**Requirement:** Print all the data, keeping every line exactly as it is.

**Recorded information:**
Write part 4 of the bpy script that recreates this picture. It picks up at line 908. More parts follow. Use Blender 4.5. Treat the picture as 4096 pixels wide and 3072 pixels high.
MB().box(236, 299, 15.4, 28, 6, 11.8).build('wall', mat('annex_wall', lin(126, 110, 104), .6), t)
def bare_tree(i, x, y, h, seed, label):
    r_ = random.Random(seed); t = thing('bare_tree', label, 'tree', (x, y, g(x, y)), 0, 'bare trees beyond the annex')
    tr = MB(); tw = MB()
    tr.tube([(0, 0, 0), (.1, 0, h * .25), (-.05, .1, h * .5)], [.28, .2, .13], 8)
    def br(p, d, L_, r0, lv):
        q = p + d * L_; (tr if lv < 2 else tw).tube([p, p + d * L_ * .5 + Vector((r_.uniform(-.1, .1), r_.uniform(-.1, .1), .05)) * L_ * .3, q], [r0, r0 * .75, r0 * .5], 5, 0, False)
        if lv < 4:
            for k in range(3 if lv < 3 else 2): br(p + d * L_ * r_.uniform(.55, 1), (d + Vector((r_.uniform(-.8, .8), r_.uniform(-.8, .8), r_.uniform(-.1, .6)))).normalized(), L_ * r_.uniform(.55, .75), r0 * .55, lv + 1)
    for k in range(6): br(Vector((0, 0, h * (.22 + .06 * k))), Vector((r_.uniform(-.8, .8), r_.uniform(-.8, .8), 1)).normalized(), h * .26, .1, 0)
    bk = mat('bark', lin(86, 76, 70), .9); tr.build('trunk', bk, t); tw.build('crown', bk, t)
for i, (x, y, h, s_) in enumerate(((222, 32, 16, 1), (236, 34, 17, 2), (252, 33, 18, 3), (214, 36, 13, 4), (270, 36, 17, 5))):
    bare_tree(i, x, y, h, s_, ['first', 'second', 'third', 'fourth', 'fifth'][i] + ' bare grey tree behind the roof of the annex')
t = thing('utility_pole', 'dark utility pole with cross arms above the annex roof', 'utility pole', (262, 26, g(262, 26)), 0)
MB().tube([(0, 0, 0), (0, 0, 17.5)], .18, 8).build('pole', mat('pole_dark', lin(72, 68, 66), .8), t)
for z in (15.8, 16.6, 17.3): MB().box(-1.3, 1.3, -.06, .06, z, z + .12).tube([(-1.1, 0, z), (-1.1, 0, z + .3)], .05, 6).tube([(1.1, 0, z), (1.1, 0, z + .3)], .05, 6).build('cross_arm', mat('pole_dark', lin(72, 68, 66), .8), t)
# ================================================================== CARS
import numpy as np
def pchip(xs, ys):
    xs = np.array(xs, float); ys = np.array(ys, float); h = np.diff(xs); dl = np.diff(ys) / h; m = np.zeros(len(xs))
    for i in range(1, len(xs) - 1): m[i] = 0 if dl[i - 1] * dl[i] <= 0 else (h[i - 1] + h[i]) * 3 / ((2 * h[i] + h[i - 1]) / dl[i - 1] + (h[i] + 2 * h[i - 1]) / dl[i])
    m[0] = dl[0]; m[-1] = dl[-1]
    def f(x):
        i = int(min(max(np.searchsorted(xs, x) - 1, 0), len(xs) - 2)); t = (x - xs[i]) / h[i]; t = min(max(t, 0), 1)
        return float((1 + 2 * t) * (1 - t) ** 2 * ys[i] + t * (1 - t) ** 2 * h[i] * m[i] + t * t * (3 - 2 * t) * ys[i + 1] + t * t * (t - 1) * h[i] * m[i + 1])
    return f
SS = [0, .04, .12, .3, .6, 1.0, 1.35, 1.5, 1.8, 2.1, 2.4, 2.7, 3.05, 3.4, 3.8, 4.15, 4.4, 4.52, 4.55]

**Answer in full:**
Write part 4 of the bpy script that recreates this picture. It picks up at line 908. More parts follow. Use Blender 4.5. Treat the picture as 4096 pixels wide and 3072 pixels high.
MB().box(236, 299, 15.4, 28, 6, 11.8).build('wall', mat('annex_wall', lin(126, 110, 104), .6), t)
def bare_tree(i, x, y, h, seed, label):
    r_ = random.Random(seed); t = thing('bare_tree', label, 'tree', (x, y, g(x, y)), 0, 'bare trees beyond the annex')
    tr = MB(); tw = MB()
    tr.tube([(0, 0, 0), (.1, 0, h * .25), (-.05, .1, h * .5)], [.28, .2, .13], 8)
    def br(p, d, L_, r0, lv):
        q = p + d * L_; (tr if lv < 2 else tw).tube([p, p + d * L_ * .5 + Vector((r_.uniform(-.1, .1), r_.uniform(-.1, .1), .05)) * L_ * .3, q], [r0, r0 * .75, r0 * .5], 5, 0, False)
        if lv < 4:
            for k in range(3 if lv < 3 else 2): br(p + d * L_ * r_.uniform(.55, 1), (d + Vector((r_.uniform(-.8, .8), r_.uniform(-.8, .8), r_.uniform(-.1, .6)))).normalized(), L_ * r_.uniform(.55, .75), r0 * .55, lv + 1)
    for k in range(6): br(Vector((0, 0, h * (.22 + .06 * k))), Vector((r_.uniform(-.8, .8), r_.uniform(-.8, .8), 1)).normalized(), h * .26, .1, 0)
    bk = mat('bark', lin(86, 76, 70), .9); tr.build('trunk', bk, t); tw.build('crown', bk, t)
for i, (x, y, h, s_) in enumerate(((222, 32, 16, 1), (236, 34, 17, 2), (252, 33, 18, 3), (214, 36, 13, 4), (270, 36, 17, 5))):
    bare_tree(i, x, y, h, s_, ['first', 'second', 'third', 'fourth', 'fifth'][i] + ' bare grey tree behind the roof of the annex')
t = thing('utility_pole', 'dark utility pole with cross arms above the annex roof', 'utility pole', (262, 26, g(262, 26)), 0)
MB().tube([(0, 0, 0), (0, 0, 17.5)], .18, 8).build('pole', mat('pole_dark', lin(72, 68, 66), .8), t)
for z in (15.8, 16.6, 17.3): MB().box(-1.3, 1.3, -.06, .06, z, z + .12).tube([(-1.1, 0, z), (-1.1, 0, z + .3)], .05, 6).tube([(1.1, 0, z), (1.1, 0, z + .3)], .05, 6).build('cross_arm', mat('pole_dark', lin(72, 68, 66), .8), t)
# ================================================================== CARS
import numpy as np
def pchip(xs, ys):
    xs = np.array(xs, float); ys = np.array(ys, float); h = np.diff(xs); dl = np.diff(ys) / h; m = np.zeros(len(xs))
    for i in range(1, len(xs) - 1): m[i] = 0 if dl[i - 1] * dl[i] <= 0 else (h[i - 1] + h[i]) * 3 / ((2 * h[i] + h[i - 1]) / dl[i - 1] + (h[i] + 2 * h[i - 1]) / dl[i])
    m[0] = dl[0]; m[-1] = dl[-1]
    def f(x):
        i = int(min(max(np.searchsorted(xs, x) - 1, 0), len(xs) - 2)); t = (x - xs[i]) / h[i]; t = min(max(t, 0), 1)
        return float((1 + 2 * t) * (1 - t) ** 2 * ys[i] + t * (1 - t) ** 2 * h[i] * m[i] + t * t * (3 - 2 * t) * ys[i + 1] + t * t * (t - 1) * h[i] * m[i + 1])
    return f
SS = [0, .04, .12, .3, .6, 1.0, 1.35, 1.5, 1.8, 2.1, 2.4, 2.7, 3.05, 3.4, 3.8, 4.15, 4.4, 4.52, 4.55]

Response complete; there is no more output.